A world turned upside down during years of turbulence

A world turned upside down during years of turbulence The UCC academics who created the Atlas: (left to right) Donal O' Drisceoil, John Crowley, John Borgonovo, and Mike Murphy.
Years of Turbulence: the Irish Revolution and its Aftermath
ed. by Diarmaid Ferriter and Susannah Riordan

(UCD Press, €40.00)

Joe Carroll

As the centenary of the Easter Rising approaches, historians have been busy tapping newly revealed sources and archives for new angles on this landmark event and its aftermath up to the end of the Civil War in 1923. While the main politico-military narrative remains largely unchanged, research into the underlying social and cultural conditions of these “years of turbulence” is yielding valuable new information.

Essays

The 11 essays in this volume explore territory which includes Irish suffragists, the GAA, violence against women, the harsh economic conditions endured by aging veterans of the struggle and the chilling methods of the IRA’s execution of those dubbed spies or informers.

Other essays offer new interpretations of the demise of the Irish Parliamentary Party after the Rising; the portrayal of Padraig Pearse by biographers up to 1927; how the elections of 1921 and 1922 divided the electorate in Co.
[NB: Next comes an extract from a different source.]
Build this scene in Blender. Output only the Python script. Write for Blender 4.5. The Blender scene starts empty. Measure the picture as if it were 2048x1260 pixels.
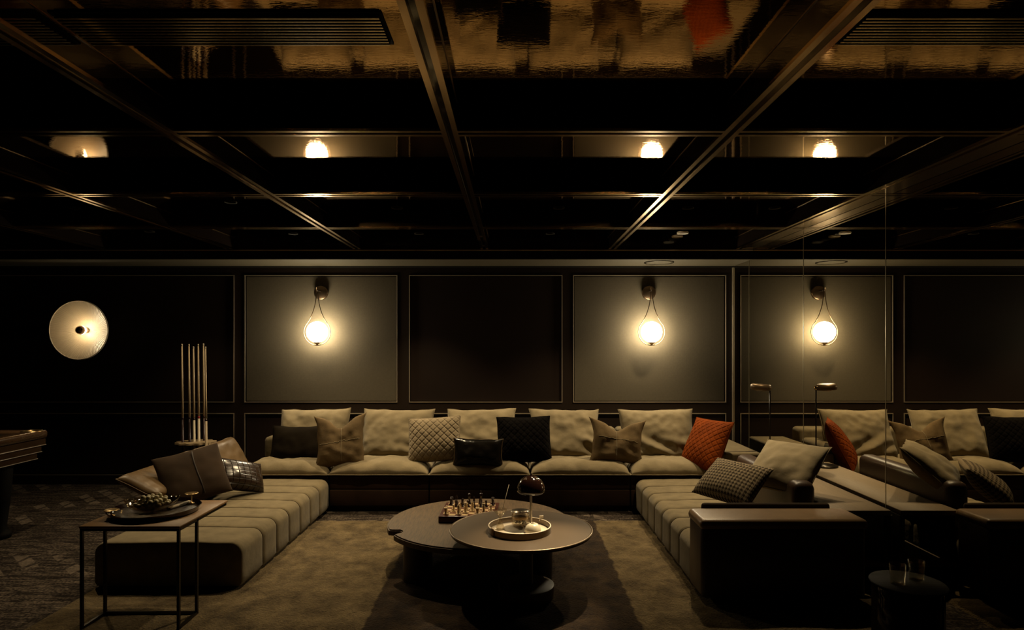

Galway; an account of the later career of Bulmer Hobson, a semi-forgotten figure of the Rising; a re-visiting of the extraordinary life of Michael Keogh who joined Roger Casement’s Irish Brigade in a German prisoner-of-war camp after a spell in the US Cavalry fighting Pancho Villa on the Texas-Mexico border; and the forces which helped shape a young Sean Lemass.

The essays are a tribute to Michael Laffan, the former Head of the UCD School of History. Most of the contributors are historians whose post-graduate work in modern Irish history he guided or supervised.

An introductory profile of Laffan himself, who is not as widely known to the general public as other more high profile historians, brings out his influence over a long teaching and writing career on the historiography of modern Ireland.

He was a prominent figure, probably reluctantly, in the “revisionism” war in academia in the 1980s and 1990s.

As the Provisional IRA tried to bolster their campaign of violence in Northern Ireland by claiming direct descent from the IRA of the “years of turbulence”, historians for the most part sought to show the danger of this mythologising. Laffan wrote in a lecture ‘Two Irish States’ that “the claim in the 1916 proclamation that six times during the past 300 years the Irish people has asserted in arms their right to national freedom was nonsense, but it was sacred nonsense”.

Laffan and other ‘revisionists’ were accused, sometimes by academic colleagues, of “partitionist rhetoric” and of responding to the Northern Ireland crisis rather than giving a dispassionate account of modern Irish history”.

The four-page elect bibliography of Laffan’s published work confirms his status as a leading historian. His seminal work is The Resurrection of Ireland: The Sinn Fein Party 1916-1923. 

More recently he has written an authoritative account of the life of W.T. Cosgrave.

It is to be hoped he has further contributions to our understanding of modern Irish history in his retirement.